Negrinha abriu a boca, como o cuco, e fechou os olhos. A patroa então, com uma colher, tirou da água “pulando” o ovo e zás! na boca da pequena. E antes que o urro de dor saísse, prática que era D. Inácia nesse castigo, suas mãos amordaçaram-na até que o ovo arrefecesse. Negrinha urrou surda- mente, pelo nariz. Esperneou. Mas só. Nem os vizinhos chegaram a perceber aquilo. Depois:

— Diga nomes feios aos mais velhos outra vez!! Ouviu, peste??” (LOBATO, 1923)

São inquestionáveis as contribuições de Monteiro Lobato para a literatura brasileira. E apesar do desejo ardente de apagar essa mácula na história da literatura, preferi enquanto “Neginha” que sou falar.

Primeiramente vale contextualizar o conceito de “Neguinha” que utilizarei entre aspas nesse texto propositalmente. Isso porque, a palavra carrega muito mais que uma definição carinhosa, utilizada não raras as vezes por nossos pares. Pretendo trazer a 2021 a “Negrinha” de Monteiro Lobato: a da pele escura, de fenótipo específico, cabelos crespos, pele escura. E essa personagem continua viva, só que os cantos da sala são os subempregos, os salários menores que dos homens brancos para desempenhar a mesma função, o silenciamento em contextos de estudo e trabalho, nos lares machistas, nas redes sociais e programas oportunistas…

Ser “Negrinha” parece estar na moda.
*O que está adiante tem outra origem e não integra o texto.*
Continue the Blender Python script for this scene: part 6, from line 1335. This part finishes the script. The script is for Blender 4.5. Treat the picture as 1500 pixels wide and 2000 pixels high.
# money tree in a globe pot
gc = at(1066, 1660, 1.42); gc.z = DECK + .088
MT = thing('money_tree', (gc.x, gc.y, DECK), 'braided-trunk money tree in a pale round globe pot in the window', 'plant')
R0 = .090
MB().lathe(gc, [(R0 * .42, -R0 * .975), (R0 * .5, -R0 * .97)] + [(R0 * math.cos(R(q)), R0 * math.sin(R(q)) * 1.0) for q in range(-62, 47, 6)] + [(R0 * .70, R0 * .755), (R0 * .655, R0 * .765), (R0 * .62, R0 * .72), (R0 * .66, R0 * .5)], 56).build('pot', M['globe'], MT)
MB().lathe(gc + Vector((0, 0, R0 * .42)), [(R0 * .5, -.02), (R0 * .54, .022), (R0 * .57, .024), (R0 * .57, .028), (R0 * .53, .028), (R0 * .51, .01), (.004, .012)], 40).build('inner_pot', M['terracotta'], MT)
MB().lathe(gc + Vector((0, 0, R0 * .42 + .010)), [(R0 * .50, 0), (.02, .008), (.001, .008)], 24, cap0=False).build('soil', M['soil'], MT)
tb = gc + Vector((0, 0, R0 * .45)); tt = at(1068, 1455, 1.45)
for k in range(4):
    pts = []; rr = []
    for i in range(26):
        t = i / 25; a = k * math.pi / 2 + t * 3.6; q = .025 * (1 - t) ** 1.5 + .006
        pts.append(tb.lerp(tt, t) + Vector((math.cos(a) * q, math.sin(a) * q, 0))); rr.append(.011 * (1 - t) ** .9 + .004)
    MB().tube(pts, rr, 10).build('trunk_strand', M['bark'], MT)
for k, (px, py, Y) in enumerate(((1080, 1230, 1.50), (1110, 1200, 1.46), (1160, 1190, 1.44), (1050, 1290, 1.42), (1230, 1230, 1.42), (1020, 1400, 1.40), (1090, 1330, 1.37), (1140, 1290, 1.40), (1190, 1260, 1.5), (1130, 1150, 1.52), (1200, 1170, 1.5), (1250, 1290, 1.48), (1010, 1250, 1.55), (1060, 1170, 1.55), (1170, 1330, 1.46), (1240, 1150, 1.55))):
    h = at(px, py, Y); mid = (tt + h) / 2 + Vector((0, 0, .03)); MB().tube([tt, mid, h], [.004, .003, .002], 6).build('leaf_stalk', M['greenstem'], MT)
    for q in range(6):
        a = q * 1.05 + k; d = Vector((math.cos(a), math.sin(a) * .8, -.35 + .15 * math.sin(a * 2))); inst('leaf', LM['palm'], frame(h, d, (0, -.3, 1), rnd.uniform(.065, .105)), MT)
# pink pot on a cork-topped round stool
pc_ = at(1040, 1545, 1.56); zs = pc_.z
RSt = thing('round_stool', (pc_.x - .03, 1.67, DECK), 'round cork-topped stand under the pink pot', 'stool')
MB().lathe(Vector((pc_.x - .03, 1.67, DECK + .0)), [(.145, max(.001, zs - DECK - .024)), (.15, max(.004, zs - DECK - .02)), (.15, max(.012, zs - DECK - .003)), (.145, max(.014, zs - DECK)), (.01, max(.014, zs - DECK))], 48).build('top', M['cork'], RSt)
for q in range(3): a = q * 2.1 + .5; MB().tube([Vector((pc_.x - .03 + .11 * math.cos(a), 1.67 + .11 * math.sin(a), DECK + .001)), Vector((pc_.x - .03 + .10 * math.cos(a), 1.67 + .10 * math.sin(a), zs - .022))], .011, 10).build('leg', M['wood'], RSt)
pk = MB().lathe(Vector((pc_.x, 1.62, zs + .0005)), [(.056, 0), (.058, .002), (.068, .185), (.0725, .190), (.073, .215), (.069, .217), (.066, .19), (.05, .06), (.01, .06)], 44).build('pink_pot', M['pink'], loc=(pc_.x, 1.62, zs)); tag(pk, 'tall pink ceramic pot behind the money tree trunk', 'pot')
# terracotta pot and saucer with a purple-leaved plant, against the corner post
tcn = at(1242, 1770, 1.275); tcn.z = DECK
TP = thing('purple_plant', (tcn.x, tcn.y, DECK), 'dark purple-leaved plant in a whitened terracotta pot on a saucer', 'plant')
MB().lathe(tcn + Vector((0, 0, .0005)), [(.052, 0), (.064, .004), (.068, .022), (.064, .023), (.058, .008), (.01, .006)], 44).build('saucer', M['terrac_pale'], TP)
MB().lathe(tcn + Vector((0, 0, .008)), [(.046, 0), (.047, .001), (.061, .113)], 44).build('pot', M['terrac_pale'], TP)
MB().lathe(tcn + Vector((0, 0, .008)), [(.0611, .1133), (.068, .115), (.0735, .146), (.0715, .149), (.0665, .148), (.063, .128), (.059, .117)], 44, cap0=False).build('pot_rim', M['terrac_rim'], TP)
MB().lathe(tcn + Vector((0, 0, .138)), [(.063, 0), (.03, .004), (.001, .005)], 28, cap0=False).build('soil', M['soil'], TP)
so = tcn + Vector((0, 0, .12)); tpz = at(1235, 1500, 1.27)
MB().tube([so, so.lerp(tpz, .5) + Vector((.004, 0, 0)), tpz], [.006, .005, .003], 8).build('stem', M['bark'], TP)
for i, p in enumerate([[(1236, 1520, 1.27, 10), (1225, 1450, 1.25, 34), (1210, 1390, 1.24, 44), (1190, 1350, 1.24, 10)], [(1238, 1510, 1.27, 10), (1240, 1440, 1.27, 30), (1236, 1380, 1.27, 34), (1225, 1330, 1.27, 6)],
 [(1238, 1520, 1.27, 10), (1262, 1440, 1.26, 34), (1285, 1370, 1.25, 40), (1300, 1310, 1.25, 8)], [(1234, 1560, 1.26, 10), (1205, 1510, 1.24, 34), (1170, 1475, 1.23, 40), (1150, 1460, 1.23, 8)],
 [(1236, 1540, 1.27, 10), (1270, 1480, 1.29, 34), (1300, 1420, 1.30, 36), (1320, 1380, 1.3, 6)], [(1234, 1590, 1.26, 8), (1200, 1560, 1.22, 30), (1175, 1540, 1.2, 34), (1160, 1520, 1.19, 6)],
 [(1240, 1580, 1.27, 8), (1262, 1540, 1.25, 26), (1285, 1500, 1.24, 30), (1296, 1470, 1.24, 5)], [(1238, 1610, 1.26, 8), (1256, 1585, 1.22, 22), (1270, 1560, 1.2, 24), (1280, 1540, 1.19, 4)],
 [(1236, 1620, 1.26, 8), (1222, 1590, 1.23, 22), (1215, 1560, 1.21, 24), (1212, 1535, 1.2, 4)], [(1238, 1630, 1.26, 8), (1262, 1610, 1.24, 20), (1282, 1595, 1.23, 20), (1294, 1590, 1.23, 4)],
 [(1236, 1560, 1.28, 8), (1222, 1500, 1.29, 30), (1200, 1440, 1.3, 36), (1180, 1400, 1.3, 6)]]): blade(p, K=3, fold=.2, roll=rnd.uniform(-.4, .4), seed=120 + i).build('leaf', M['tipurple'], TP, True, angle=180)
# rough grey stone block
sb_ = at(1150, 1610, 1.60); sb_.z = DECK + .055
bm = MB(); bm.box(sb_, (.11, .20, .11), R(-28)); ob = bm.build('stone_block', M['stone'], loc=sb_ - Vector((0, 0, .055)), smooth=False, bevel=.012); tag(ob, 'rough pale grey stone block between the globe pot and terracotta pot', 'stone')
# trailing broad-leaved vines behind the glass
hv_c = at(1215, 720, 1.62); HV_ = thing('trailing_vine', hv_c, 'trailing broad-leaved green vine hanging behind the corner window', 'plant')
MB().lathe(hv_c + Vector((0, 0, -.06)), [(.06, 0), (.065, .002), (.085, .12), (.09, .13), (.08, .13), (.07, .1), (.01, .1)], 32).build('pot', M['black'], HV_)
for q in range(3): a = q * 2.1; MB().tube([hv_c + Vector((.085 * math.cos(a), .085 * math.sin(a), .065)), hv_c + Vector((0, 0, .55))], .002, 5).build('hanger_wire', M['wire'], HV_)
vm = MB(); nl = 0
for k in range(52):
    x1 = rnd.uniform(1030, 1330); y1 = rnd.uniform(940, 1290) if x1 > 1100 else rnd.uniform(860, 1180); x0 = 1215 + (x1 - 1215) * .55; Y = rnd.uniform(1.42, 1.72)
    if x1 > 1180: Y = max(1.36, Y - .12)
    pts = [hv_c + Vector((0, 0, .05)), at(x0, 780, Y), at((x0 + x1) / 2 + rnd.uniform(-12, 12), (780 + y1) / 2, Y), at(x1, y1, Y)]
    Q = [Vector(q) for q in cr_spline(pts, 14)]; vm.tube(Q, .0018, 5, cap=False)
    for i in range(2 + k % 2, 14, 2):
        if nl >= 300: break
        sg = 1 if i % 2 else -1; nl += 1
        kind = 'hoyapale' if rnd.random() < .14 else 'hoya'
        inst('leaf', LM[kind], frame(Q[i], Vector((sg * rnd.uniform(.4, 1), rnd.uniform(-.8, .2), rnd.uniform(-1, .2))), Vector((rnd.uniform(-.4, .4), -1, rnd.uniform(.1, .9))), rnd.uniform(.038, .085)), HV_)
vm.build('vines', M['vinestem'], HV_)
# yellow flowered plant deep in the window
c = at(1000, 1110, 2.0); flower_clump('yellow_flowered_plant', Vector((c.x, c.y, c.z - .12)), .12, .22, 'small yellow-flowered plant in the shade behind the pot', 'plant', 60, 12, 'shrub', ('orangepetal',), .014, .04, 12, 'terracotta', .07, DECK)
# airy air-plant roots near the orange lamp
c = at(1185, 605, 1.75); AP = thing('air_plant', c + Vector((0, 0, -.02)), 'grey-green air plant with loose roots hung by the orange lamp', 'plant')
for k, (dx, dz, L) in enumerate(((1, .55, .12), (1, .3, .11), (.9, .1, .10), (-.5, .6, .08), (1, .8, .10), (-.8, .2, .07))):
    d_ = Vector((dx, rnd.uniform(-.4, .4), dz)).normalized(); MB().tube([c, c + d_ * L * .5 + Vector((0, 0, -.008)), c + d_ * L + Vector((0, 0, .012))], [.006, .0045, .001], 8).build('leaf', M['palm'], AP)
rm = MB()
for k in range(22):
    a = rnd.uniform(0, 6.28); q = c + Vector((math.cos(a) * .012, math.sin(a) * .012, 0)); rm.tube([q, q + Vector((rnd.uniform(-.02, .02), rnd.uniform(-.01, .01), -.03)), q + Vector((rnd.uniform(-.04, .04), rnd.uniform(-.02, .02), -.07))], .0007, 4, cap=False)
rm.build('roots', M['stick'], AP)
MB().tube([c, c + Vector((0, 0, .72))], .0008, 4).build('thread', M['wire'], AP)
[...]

Cabelos, indústria cosmética, redes sociais, seriados internacionais e o marketing trazem discussões e uma pseudoaceitação e inserção do povo de raiz africana em todos os contextos da sociedade.

Porém, só a mulher com a pele escura, o cabelo crespo e as evidências biológicas da afrodescendência (“Preta? Não; fusca, mulatinha escura, de cabelos ruços e olhos assustados.” – LOBATO, 1920) sabem o quanto é vivo e latente na sociedade as concepções de Monteiro Lobato e tantos outros escritores e lideranças políticas.

Quando a “Negrinha” ocupa um cargo de diretor de escola precisa pensar mil vezes antes de abrir a boca. Posicionar-se pode acarretar sanções graves: severas discussões com o marido, que reforça “fique quieta, temos filhos a criar”; repressões da irmã “calma, na hora certa falaremos”. E quando a “hora certa” chega, resta apenas um processo administrativo infundado a ser respondido.

Mas a “Negrinha” é persistente, afinal, descende de sobreviventes de navios negreiros e ovos ferventes. E quer ocupar a academia, ser mestre, doutora, quer falar! Acredita que as cicatrizes do ovo quente já se foram. Em uma explosão de desabafo, fala, talvez grita, se indigna. Acha que algo mudou. Mas volta a ser silenciada. Como em uma reunião via Google meet. Seus pares a alertam: “Melhor ficar na sua, não abra suas ‘canjicas’ para qualquer um. Fique na ‘atividade’, faça o seu e fique na sua!”

Ah, se a “Negrinha” pudesse ser italiana! Falar o que pensa, gritar o que vem a mente e ao coração, a quem quer que seja: pelas redes sociais, por mensagem eletrônica, por telefone. E no dia seguinte simplesmente dizer: “Olha, minha raiz é ‘italiana’, por isso sou assim!” E tudo bem!

Mas não! “Fecha a boca peste” Lobato já deu a dica em 1923, mas sou teimosa, e não aprendo fácil!